この戯曲を古い訳と新しい訳から、勝手な、即興な訳を作って、原文に近づいていくという試みと、実はすごく似ているなあと思ったのが、昨日見た展示です。

これは清華大学の中の博物館で、竹簡に関する展覧でした。紙が用いられる前に、紙の代わりに竹の札に字を書いていた。これはお経のものなんですけど、こういう竹簡の展示を見に行きました。そこに昔の漢字とそこから発展して来た漢字、それから篆書体、隷書体、簡体字になる前の漢字、今の簡体字とあるわけです。同じ文字がずーと並んでいる。全部違う形なわけですよ。

簡体字は、僕は分からない。あまりにも古いものは分からない。篆書や楷書だったら、分かる。繁体字みたいな、台湾で使われているようなものも分かる。だけど、同じ、本当はおんなじ言葉を表している。中国の文字はどのぐらい生まれていますかね。4千年くらいですかね。少なくとも3千年くらいありますよね。3千年間、一つのことを表すのに、全然違う字の形をしていた。このバラバラに見えるけれども、本当は同じところを目指していたというのは、何か小説家が、あるいは劇作家が、自分が描こうと世界を遠くに見ながら、近づこうと頑張って、そして翻訳家の原文を通しながら同じところに近づいて行こうとするのと、すごく似ているような気がしました。

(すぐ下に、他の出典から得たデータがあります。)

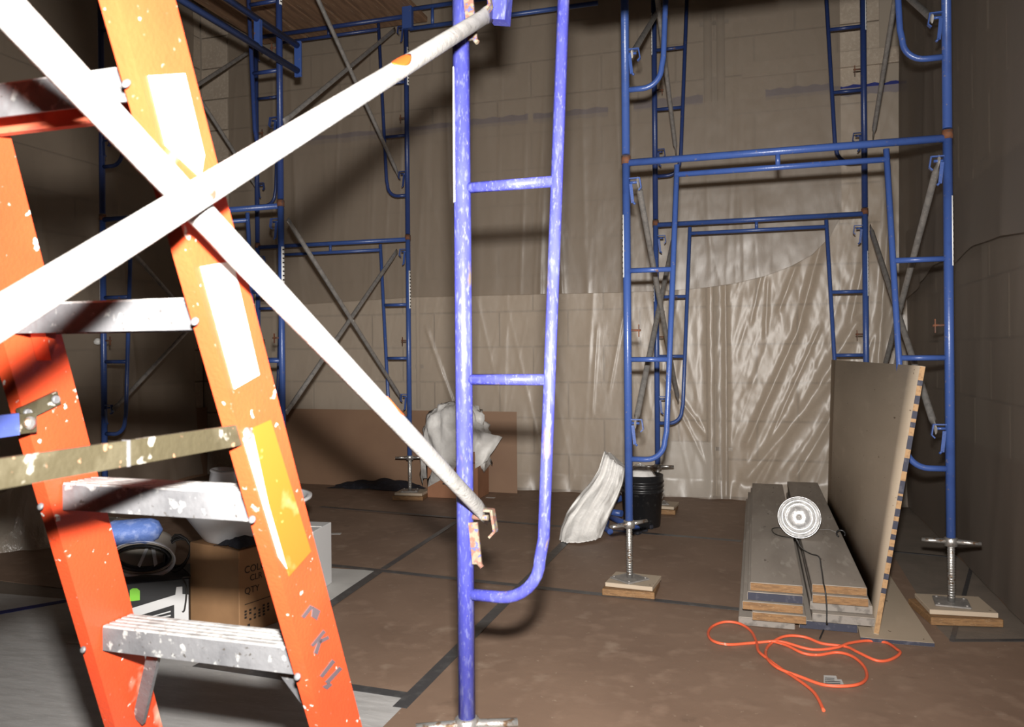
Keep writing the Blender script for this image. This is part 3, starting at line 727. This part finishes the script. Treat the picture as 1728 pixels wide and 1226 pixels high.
A0.y = 3.80
B0, B1 = Vector((A0.x-.03, 6.18, zb)), fy(1403, 592, 6.18)
B0.z = zb; B1.z = A1.z
B0.x = .485
TH = .02
t = thing('plywood_sheet', (A0.x, 3.8, zb), 'tall plywood sheet leaning right on its long edge beside the planks', 'plywood')
nrm = (B0-A0).cross(A1-A0).normalized()
if nrm.x > 0: nrm = -nrm
def pq(u, v): return A0.lerp(B0, u).lerp(A1.lerp(B1, u), v)
mb = MB(); rings = []
for i in range(13):
    u = i/12; rings.append([pq(u, 0), pq(u, 1), pq(u, 1)-nrm*TH, pq(u, 0)-nrm*TH])
mb.loft(rings)
for e_ in mb.bm.edges: e_.smooth = e_.calc_face_angle(0) < .5
mb.build('sheet', 'ply', t)
fd = Vector((0, -.0015, 0))
eo = MB().prism([pq(0, .002)+fd, pq(0, .999)+fd, pq(0, .999)-nrm*TH+fd, pq(0, .002)-nrm*TH+fd], (0, .0015, 0)).build('cut_edge', 'plyedge', t)
eo['label'] = 'raw wood edge with dark painted blocks'
yy = [(692, 717), (731, 750), (762, 771), (795, 822), (850, 880), (893, 917), (930, 945), (955, 972), (990, 1002), (1008, 1018), (640, 652)]
yy = [(641, 650), (667, 681), (693, 706), (712, 721), (735, 758), (773, 796), (812, 834), (838, 846), (860, 873), (881, 895), (904, 913), (925, 931), (942, 953), (972, 982), (997, 1006)]
for ya, yb in yy:
    va, vb = 1-(ya-617)/(1077-617), 1-(yb-617)/(1077-617); q = fd*2
    MB().prism([pq(0, vb)+q, pq(0, va)+q, pq(0, va)-nrm*TH+q, pq(0, vb)-nrm*TH+q], (0, .001, 0)).build('paint_block', 'blueend', eo)

# ------------------------------------------------------------------ clamp lamp
LZ = .005+5*PT
c0 = fz(1350, 912, LZ); cc = c0+Vector((0, .06, .118))
t = thing('clamp_lamp', (c0.x, c0.y, LZ), 'shiny aluminium clamp lamp reflector lying on the planks, facing the camera', 'lamp')
view = (Vector((0, 0, EYE))-cc).normalized(); view = (view+Vector((.02, 0, -.05))).normalized()
zq = view.to_track_quat('Z', 'Y').to_matrix()
mb = MB()
prof = [(.030, -.085), (.052, -.08), (.075, -.062), (.095, -.035), (.108, -.008), (.113, .0), (.116, .003), (.113, .004), (.105, -.006), (.092, -.034), (.072, -.06), (.05, -.076), (.028, -.08)]
mb.lathe(prof, cc, 36, zq, True, True)
mb.build('reflector', 'reflector', t)
mb = MB().lathe([(.026, -.15), (.028, -.10), (.024, -.08)], cc, 18, zq); mb.build('socket', 'black', t)
mb = MB()
for r in (.095, .075, .055): mb.lathe([(r, -.034-(.095-r)*1.25), (r-.004, -.031-(.095-r)*1.25), (r-.008, -.036-(.095-r)*1.25)], cc, 30, zq, False, False)
mb.build('spun_ring', 'reflector', t)
mb = MB().lathe([(.017, -.078), (.019, -.06), (.012, -.05), (.003, -.046)], cc, 16, zq); mb.build('lampholder', 'galv', t)
def path_on(pix, z, n=6, lift=0): return smooth_path([fz(x, y, z)+Vector((0, 0, lift)) for x, y in pix], n)
lz = LZ+.004
cordpts = [fz(1343, 908, lz), fz(1352, 924, lz), fz(1368, 934, lz), fz(1382, 939, lz), fz(1386, 958, lz), fz(1389, 978, lz)]
e1 = fz(1396, 1000, lz); e1.y = 3.815
cordpts += [Vector((e1.x-.004, 3.85, lz)), Vector((e1.x, 3.808, lz-.02)), Vector((e1.x+.005, 3.80, .12)), Vector((e1.x+.004, 3.79, .05)), fz(1398, 1044, .012), fz(1390, 1062, .008), fz(1383, 1078, .008)]
MB().tube(smooth_path(cordpts, 6), .0035, 8).build('power_cord', 'darkcord', t)
MB().tube(path_on([(1340, 907), (1318, 904), (1306, 899), (1303, 892), (1312, 890), (1325, 891)], lz), .003, 8).build('cord_loop', 'darkcord', t)
cl = [fz(1376, 893, lz), fz(1400, 893, lz), fz(1412, 898, lz)]
MB().tube(cl, .0022, 6).build('clamp_wire', 'galv', t)
k = fz(1419, 906, lz)
MB().tube(arc(k+Vector((0, 0, .02)), .022, -.6, 4.2, (1, 0, 0), (0, .5, .8), 14), .0045, 8).build('clamp', 'black', t)

# ------------------------------------------------------------------ orange cord and paper label on the floor
pix = [(575, 1165), (470, 1080), (425, 1048), (350, 1000), (300, 960), (288, 905), (260, 850), (200, 818), (120, 811), (62, 830), (45, 868), (70, 908), (140, 922), (250, 911), (340, 908),
       (420, 913), (520, 936), (600, 944), (700, 938), (760, 918), (850, 900), (940, 908), (998, 950), (1012, 970), (960, 995), (890, 1000), (800, 965), (735, 932), (620, 912), (540, 887),
       (450, 882), (385, 898), (342, 935), (340, 990), (395, 1043), (520, 1085), (640, 1125), (760, 1135), (820, 1118), (846, 1078), (830, 1030), (770, 985), (690, 962), (600, 970), (520, 965), (440, 930), (372, 905)]
pts = [fz(1180+x/2.991, 780+y/2.99, .0085) for x, y in pix]
pts.insert(0, fz(1390, 1200, .0085))
sp_ = smooth_path(pts, 8)
for i, p_ in enumerate(sp_): p_.z = .0085+.0075*(.5+.5*math.sin(i*.21))
solo(MB().tube(sp_, .0062, 8), 'extension_cord', 'cord', 'orange extension cord looped loosely on the floor in front of the planks', 'cord')
q = [fz(1390, 1139, .0045), fz(1411, 1140, .0045), fz(1413, 1146, .0045), fz(1420, 1146, .0045), fz(1425, 1157, .0045), fz(1390, 1154, .0045)]
t = thing('paper_label', q[0], 'small torn printed paper label on the floor beside the orange cord', 'paper')
MB().prism(q, (0, 0, .001)).build('paper', 'paperwhite', t)
mb = MB()
for i in range(4):
    y = 1143.2+i*2.9; a, b = fz(1392, y, .0062), fz(1408+(i > 1)*10, y+.9, .0062)
    mb.bar(a, b, .006, .0006)
mb.build('print_lines', 'tape', t)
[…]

一昨日ですけど、故宮の方に案内してもらって、故宮の中の展示の一つで、いろんな地域の、いろんな年代の仏像を見たのが、とても興味深かったです。お坊さんの顔の形はやっぱり、土地によって、時代によって、随分違いますよね。これはもう皆さん見たら、「へー」と思うし、あるいは日本の仏像を見た瞬間に、「ちょっとこの仏さん、顔変よって、日本人っぽい」とか、とすごく思うかもしれない。

例えば、西アジアのものだったら、やっぱり西アジアの人の顔をしているし、インドに発祥したものだったら、そちらの地方の人たちに近い顔をしているし、或いは、東南アジアの方に行くと、本当にタイとか、いくつかお寺を回ったこともありますけど、全然違う仏像がありますよね。

じゃ、その仏像の顔はみんな間違っているのかというと、そんなことないですよね。僕たちは全員、仏様という本当は描写できないんだけれとも、ここに顔があるものをみんなどうにか、例えば彫刻をする人が、絵を描く人が、写そうとする。

その人は、例えば、中国人だったり、日本人だったり、タイの人だったり、インドの人だったりする。それぞれ違う形で描いているだけど、本当は同じものを描いているんです。バラバラなんだけれども、同じものを描いている。